(1er Bureau.) Circulaire à MM. les Sous-Préfets et Maires, concernant les formalités à remplir par ceux qui veulent obtenir des concessions de terrain en Algérie.
Nancy, le 21 novembre 1842.
MESSIEURS,
Quelques habitants du département s'étant adressés à M. le Ministre de la Guerre pour obtenir des concessions de terrains en Algérie, il m'a paru utile de porter à votre connaissance et à celle de vos administrés, des renseignements exacts sur la manière dont se font les concessions rurales en Algérie et sur les formalités dont elles nécessitent l'accomplissement.
La colonisation algérienne concentrée à présent, comme
point de départ, dans le sahel d'Alger, s'opère par l'établissement successif
de trois zones de villages que relient entre eux de bonnes routes, des chemins
vicinaux et d'exploitation.
Leurs emplacements sont choisis dans des localités d'une
salubrité reconnue, pourvues d'eau, à l'abri de toute attaque, à portée des
camps et des brigades de gendarmerie.
Chaque village, entouré d'une enceinte défensive, est
divisé en lots à bâtir disposés de manière à recevoir une maison, des écuries,
une cour et même un petit jardin. Un territoire de 4, 5 ou 600 hectares, selon
l'importance de l'établissement, est adjoint à chaque village et se trouve
divisé en lots à cultiver comprenant de 4 à 12 hectares, selon les
ressources, la famille et la position des concessionnaires. Ces ressources
doivent être de 1,000 â 1,500 fr., au moins, pour une petite famille.
La concession est gratuite, elle ne donnera lieu à une
redevance qu'après cinq ans. L'impôt foncier n'existe point encore en Algérie.
Chaque colon reçoit un titre provisoire de propriété,
aussitôt qu'il s'est établi au village; ce titre devient définitif, quand les
conditions de bâtir et de cultiver ont été remplies; la faculté d'hypothéquer
son fonds, même pendant que le titre n'est que provisoire, est accordée au
colon par le Directeur de l'Intérieur.
Des baraques sont établies dans les nouveaux villages pour
abriter les colons, en attendant qu'ils aient construit leurs maisons. A cet
effet, il leur est accordé, quand il est reconnu qu'ils ont des ressources pécuniaires
suffisantes, un secours en matériaux à bâtir, qui peut s'élever jusqu'à une
valeur de 600 fr.; ils sont en outre aidés dans la culture des terres par des
prêts temporaires de boeufs, et par des dons soit gratuits soit à charge de
remboursement, de semences et d'instruments aratoires. Des arbres fruitiers et
autres leur sont délivrés par la pépinière du Gouvernement.
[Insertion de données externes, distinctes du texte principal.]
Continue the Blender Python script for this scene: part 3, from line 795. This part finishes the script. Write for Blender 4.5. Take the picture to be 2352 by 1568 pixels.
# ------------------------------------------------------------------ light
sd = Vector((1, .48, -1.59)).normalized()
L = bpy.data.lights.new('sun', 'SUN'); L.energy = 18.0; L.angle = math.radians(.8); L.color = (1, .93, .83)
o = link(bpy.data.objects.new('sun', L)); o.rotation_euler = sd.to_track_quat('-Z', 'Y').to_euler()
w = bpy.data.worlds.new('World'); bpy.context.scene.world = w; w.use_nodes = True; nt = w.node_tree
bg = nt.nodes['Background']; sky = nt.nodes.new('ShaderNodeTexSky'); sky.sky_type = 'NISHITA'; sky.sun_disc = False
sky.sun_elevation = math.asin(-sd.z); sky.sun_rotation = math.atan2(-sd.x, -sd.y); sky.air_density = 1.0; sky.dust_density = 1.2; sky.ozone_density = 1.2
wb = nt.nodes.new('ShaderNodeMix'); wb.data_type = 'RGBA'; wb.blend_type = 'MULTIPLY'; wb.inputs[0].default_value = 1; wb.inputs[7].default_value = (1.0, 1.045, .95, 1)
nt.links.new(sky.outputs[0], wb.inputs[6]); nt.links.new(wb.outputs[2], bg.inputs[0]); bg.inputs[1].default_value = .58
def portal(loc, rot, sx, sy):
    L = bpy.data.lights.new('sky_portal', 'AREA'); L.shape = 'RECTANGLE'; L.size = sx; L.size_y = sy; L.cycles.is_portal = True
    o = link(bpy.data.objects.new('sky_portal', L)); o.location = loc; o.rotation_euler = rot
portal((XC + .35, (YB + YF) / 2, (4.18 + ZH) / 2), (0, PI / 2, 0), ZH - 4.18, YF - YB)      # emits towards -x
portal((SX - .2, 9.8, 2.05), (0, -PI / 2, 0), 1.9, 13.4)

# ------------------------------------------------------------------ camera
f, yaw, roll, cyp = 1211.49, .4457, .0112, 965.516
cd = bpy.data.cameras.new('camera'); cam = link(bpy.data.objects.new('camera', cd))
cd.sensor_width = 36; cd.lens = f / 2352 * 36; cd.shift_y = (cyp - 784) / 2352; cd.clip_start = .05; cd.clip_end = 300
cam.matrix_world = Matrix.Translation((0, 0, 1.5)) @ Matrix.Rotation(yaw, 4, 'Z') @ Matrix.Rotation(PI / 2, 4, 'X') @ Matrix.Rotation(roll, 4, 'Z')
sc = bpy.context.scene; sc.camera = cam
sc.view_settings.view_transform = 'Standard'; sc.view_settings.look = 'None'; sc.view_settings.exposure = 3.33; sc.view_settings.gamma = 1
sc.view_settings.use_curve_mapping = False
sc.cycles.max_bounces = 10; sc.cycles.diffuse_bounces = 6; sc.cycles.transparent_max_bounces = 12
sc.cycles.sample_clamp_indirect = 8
Il importe que les colons ne se rendent dans la colonie
qu'après avoir fait parvenir leurs demandes à M. le Directeur de l'Intérieur
à Alger, soit directement, soit par l'intermédiaire de M. le Ministre de la
Guerre et après avoir reçu l'avis que des lots leur sont réservés dans un
village. Les colons qui auront reçu cet avis recevront aussi des permis de
passage gratuit de Marseille ou de Toulon à Alger et il importe surtout
qu'aucun ne fasse de disposition de départ, soit par la vente de ses propriétés,
soit de toute autre manière, avant d'avoir reçu l'avis ci-dessus indiqué.
Toutes les demandes de concessions doivent faire connaître
le nombre, l'âge et le sexe des membres de la famille ainsi que la somme dont
elle peut disposer, et sa déclaration, à cet égard, doit être certifiée par
le Maire et visée par le Sous-Préfet.
Veuillez, Messieurs, toutes les fois que l'occasion s'en présentera,
donner connaissance des renseignements qui précèdent à vos administrés.
Recevez, Messieurs, l'assurance de ma considération
distinguée.
Le Préfet de la Meurthe, L. ARNAULT.